**The exercise**
Wherever the word "script" appears in a line, extract that line.

**Material supplied**
-- -- --

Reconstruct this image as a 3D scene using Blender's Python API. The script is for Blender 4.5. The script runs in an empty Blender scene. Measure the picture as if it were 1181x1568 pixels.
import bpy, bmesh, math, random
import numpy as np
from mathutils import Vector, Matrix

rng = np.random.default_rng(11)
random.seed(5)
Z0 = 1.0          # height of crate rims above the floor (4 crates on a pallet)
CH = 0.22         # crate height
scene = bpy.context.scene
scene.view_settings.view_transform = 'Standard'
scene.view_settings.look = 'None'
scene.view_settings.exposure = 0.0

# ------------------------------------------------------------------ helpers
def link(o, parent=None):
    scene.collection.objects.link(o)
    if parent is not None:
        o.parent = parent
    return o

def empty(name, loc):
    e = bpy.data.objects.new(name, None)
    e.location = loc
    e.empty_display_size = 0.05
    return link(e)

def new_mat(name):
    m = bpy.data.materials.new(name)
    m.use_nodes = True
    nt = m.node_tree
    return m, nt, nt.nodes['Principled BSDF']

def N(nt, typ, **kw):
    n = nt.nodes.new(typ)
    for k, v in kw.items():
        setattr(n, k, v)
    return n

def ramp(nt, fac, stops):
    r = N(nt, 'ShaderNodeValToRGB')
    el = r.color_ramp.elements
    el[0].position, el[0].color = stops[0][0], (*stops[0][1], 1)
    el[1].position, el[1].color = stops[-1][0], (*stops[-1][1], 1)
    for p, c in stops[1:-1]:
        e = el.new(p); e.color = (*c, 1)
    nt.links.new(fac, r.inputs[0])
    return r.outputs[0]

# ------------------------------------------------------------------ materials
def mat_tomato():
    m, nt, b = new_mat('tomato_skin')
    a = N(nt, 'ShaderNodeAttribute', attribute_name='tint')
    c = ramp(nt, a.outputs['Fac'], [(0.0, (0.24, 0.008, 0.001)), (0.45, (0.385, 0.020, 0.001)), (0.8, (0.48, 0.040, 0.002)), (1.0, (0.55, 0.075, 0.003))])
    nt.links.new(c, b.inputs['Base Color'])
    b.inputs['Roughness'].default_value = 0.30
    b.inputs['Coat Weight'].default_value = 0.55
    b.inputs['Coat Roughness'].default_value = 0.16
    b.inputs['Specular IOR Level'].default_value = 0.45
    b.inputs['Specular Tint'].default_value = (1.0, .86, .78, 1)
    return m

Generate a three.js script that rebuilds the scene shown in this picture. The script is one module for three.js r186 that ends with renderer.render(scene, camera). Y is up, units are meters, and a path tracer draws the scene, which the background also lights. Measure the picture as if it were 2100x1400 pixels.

-- -- --

**Exercise result**
Reconstruct this image as a 3D scene using Blender's Python API. The script is for Blender 4.5. The script runs in an empty Blender scene. Measure the picture as if it were 1181x1568 pixels.
Generate a three.js script that rebuilds the scene shown in this picture. The script is one module for three.js r186 that ends with renderer.render(scene, camera). Y is up, units are meters, and a path tracer draws the scene, which the background also lights. Measure the picture as if it were 2100x1400 pixels.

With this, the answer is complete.